To już pewne, że koncerty w rapowym klimacie, które miały miejsce na Polach Marsowych przejdą do historii. W dużej mierze dzięki frekwencji, która dopisała pod sceną. Przypomnijmy, ostatni koncert Okiego to około 20 tysięcy młodych osób, skandujących jego ksywkę i śpiewających za nim każdą piosenkę. Liczba robi wrażenie, zwłaszcza że tego typu wydarzenia ściągają do miasta do tej pory niewidziane tłumy młodzieży.
Rok temu w czerwcu był White 2115, następnie we wrześniu pojawił się Oki a dzisiaj nad zalewem w Szałem będzie Żabson. To również ukłon w stronę młodzieży, bo koncert pod ich adresem odbędzie się z okazji rozpoczęcia wakacji. Wszystkich tych artystów łączą dwie rzeczy – są raperami i ulubieńcami młodego pokolenia.

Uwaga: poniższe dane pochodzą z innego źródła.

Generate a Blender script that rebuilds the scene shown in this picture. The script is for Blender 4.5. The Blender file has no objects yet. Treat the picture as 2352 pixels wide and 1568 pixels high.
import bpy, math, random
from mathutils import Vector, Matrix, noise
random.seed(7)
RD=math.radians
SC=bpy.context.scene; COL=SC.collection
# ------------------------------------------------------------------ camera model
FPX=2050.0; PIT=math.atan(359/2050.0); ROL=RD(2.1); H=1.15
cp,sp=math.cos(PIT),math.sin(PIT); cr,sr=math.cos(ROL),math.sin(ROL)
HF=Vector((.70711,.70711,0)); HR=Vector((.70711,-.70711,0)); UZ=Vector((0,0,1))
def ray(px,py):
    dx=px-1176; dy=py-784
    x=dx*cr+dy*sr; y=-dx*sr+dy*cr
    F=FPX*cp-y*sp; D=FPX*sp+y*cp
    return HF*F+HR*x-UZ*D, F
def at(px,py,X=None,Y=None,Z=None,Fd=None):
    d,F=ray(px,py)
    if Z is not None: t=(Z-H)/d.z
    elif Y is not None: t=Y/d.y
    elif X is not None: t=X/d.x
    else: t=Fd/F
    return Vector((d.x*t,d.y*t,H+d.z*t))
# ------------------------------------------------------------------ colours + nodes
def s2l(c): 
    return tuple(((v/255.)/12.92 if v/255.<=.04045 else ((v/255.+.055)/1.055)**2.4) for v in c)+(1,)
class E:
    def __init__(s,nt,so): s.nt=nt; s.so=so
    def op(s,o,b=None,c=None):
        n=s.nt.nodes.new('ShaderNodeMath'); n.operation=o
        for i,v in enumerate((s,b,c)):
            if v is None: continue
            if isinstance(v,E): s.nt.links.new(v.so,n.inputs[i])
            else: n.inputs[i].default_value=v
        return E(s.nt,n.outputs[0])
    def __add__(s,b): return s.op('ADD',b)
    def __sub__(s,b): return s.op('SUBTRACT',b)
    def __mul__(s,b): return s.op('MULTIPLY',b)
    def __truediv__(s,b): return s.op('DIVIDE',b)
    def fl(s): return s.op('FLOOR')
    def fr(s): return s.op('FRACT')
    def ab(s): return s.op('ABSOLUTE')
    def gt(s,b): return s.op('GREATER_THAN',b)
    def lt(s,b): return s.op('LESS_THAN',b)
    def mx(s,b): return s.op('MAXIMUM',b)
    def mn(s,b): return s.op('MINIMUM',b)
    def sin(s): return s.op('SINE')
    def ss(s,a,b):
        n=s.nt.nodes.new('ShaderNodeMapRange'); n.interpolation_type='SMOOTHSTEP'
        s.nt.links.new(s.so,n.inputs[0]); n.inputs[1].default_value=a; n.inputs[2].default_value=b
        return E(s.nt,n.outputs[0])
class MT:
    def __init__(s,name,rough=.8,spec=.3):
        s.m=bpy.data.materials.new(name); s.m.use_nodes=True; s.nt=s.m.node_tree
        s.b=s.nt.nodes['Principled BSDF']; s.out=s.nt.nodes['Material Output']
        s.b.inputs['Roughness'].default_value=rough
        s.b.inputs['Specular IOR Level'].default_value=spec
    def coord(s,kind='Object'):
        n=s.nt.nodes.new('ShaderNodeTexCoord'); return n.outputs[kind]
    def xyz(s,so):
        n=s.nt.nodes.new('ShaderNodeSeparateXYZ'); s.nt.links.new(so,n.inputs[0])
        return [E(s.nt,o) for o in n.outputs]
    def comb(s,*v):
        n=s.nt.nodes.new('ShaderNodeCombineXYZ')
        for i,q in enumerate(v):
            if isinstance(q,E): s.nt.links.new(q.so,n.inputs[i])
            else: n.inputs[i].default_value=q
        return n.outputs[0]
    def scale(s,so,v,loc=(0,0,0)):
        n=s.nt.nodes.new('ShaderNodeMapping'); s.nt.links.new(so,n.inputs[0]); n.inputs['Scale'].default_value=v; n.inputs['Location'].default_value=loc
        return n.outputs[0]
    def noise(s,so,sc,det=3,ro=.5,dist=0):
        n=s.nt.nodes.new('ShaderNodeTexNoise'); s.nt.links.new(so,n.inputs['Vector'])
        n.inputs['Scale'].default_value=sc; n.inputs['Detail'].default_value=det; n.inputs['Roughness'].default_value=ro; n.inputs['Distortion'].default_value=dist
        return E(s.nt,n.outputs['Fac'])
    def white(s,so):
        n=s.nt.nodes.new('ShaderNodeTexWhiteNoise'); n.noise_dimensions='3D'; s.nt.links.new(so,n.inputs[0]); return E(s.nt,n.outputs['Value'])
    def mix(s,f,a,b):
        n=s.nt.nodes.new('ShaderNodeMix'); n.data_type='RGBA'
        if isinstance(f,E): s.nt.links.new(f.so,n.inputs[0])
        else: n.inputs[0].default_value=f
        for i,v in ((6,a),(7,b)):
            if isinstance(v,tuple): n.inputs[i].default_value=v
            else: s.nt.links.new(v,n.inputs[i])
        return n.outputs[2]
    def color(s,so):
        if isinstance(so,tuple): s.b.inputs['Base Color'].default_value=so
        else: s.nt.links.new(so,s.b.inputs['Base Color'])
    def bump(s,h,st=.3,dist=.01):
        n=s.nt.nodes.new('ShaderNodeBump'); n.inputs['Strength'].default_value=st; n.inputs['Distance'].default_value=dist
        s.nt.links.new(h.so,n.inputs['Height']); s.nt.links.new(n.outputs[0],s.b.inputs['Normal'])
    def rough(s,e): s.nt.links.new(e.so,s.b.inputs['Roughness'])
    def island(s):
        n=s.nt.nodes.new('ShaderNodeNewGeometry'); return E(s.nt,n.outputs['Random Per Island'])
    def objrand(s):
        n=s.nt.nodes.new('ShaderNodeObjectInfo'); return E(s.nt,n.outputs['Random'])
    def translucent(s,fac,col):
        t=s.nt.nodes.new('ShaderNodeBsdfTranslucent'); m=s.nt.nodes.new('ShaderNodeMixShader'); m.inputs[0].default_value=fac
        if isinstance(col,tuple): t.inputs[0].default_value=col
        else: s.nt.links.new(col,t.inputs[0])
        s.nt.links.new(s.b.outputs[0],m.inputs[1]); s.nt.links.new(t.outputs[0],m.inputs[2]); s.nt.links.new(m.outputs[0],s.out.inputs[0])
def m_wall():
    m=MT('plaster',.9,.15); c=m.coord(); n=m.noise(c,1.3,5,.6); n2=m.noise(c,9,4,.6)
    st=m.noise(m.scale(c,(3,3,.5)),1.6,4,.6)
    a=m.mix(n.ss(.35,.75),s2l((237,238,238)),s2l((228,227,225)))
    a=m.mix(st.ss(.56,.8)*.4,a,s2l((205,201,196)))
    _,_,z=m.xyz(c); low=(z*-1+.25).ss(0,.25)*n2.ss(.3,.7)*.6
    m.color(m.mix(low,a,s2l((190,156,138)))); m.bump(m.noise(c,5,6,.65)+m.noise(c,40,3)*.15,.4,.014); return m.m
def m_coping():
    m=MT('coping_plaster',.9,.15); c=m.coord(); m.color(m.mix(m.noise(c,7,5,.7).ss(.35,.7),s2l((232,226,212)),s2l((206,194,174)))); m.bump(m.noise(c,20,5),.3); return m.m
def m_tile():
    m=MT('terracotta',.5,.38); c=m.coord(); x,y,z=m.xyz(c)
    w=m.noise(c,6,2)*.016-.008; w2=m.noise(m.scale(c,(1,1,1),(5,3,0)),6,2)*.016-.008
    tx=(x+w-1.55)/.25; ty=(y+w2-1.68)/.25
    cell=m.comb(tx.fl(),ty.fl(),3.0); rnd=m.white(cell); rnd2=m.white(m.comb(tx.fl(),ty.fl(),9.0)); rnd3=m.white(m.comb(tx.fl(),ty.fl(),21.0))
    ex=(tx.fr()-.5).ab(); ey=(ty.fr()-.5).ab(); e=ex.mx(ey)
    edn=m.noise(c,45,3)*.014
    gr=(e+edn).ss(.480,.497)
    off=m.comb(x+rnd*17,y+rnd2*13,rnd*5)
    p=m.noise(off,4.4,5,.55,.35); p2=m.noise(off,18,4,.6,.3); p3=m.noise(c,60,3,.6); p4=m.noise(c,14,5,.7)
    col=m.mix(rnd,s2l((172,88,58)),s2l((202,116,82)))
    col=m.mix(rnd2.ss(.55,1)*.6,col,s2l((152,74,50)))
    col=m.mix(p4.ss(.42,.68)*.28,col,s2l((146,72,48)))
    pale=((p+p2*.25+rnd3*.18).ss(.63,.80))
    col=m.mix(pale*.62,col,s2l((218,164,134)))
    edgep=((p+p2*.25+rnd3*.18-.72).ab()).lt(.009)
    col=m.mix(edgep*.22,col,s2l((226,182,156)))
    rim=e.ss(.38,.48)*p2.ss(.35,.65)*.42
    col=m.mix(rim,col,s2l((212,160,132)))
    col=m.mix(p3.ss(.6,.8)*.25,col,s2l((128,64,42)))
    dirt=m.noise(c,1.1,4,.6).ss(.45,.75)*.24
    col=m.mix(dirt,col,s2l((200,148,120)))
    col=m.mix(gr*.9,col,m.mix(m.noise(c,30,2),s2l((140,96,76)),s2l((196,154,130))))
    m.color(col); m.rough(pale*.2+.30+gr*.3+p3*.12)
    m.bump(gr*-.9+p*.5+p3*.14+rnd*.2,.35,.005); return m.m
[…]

Wiadomo, że nie wszyscy są miłośnikami tego typu muzyki, wielu negatywnie podchodzi do twórczości raperów, choćby ze względu na tematykę utworów, które okraszone są wulgaryzmami. Młodość jednak rządzi się swoimi prawami, a tak liczna frekwencja na poprzednich koncertach jest dowodem samym w sobie, że młodzież po prostu lubi takie wydarzenia.
I na Żabsonie miasto nie poprzestaje. Władze są już po rozmowach z kolejnym artystą, który niebawem przyjedzie do Kalisza.
- Na razie nie mogę nic zdradzać, ale kolejny koncert będzie we wrześniu na zakończenie wakacji i rozpoczęcie roku szkolnego. Mogę tylko powiedzieć, że to czołówka rapu, prawdziwa bomba. Jesteśmy po rozmowach, artysta jest zakontraktowany – mówił nam Grzegorz Kulawinek, wiceprezydent Kalisza
Jakiego artystę miał na myśli wiceprezydent? Najprawdopodobniej dowiemy się tego podczas dzisiejszego koncertu Żabsona.
Jak myślicie, kogo tym razem ściągą władze do naszego miasta?